▶ _Problem to work on_:
Reproduce all lines of the listing below in which the word "scene" occurs.
--
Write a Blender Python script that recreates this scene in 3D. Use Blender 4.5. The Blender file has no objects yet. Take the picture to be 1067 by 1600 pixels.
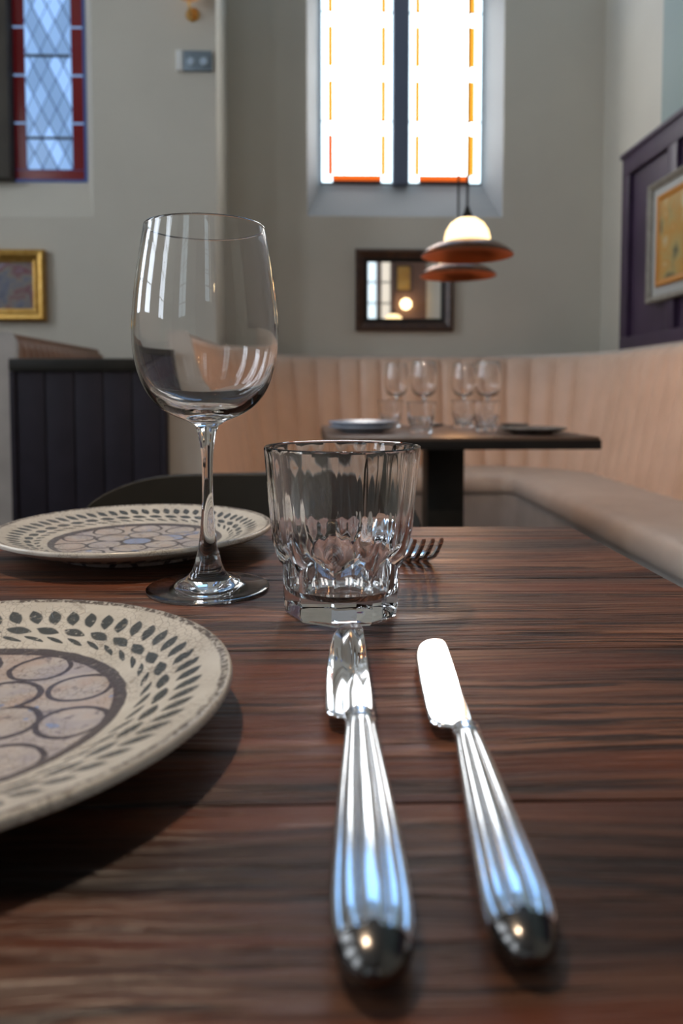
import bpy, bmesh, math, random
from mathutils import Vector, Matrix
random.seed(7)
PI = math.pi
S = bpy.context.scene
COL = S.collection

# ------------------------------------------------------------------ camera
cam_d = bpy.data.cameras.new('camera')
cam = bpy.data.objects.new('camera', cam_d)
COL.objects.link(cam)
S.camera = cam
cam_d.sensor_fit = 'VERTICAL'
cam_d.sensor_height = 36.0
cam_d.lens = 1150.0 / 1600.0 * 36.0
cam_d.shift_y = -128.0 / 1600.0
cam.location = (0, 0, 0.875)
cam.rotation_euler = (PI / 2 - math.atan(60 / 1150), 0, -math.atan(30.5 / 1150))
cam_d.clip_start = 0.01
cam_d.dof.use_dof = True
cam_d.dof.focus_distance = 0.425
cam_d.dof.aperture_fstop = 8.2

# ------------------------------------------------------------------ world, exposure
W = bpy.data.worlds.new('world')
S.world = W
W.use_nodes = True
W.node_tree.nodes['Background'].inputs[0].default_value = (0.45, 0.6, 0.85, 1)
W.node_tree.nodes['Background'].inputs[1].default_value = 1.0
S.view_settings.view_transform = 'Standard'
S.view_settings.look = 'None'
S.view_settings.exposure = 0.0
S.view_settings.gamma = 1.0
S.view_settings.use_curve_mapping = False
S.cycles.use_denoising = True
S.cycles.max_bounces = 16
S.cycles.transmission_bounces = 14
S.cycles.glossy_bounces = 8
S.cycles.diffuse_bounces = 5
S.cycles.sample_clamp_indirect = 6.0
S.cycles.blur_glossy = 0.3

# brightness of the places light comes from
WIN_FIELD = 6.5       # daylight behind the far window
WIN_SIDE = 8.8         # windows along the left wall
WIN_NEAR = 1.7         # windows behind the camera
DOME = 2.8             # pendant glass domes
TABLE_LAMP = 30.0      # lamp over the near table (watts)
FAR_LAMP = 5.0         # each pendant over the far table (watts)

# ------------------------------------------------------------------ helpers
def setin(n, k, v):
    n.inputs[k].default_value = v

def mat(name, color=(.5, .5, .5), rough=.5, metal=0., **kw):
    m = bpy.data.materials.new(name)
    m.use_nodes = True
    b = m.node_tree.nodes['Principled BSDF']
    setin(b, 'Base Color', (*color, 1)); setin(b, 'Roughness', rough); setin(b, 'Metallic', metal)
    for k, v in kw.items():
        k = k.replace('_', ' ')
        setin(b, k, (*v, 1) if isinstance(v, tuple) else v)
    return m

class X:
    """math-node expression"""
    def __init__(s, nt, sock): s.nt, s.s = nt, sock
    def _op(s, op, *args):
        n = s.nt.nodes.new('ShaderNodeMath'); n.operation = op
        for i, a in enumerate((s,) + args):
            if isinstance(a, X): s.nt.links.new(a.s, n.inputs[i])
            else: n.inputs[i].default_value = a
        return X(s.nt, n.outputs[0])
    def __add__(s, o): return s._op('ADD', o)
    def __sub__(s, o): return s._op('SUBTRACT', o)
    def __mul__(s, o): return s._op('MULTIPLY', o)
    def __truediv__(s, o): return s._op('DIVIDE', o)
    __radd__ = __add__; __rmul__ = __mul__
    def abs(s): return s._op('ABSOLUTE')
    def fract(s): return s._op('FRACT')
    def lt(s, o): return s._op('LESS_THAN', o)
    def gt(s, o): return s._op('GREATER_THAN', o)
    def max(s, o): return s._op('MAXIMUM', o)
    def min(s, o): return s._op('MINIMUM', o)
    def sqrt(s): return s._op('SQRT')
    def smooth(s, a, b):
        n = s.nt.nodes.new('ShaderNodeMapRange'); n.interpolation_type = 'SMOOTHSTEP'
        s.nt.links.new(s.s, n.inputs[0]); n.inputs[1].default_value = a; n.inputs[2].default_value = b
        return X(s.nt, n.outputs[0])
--
▶ _Response to this task_:
Write a Blender Python script that recreates this scene in 3D. Use Blender 4.5. The Blender file has no objects yet. Take the picture to be 1067 by 1600 pixels.
S = bpy.context.scene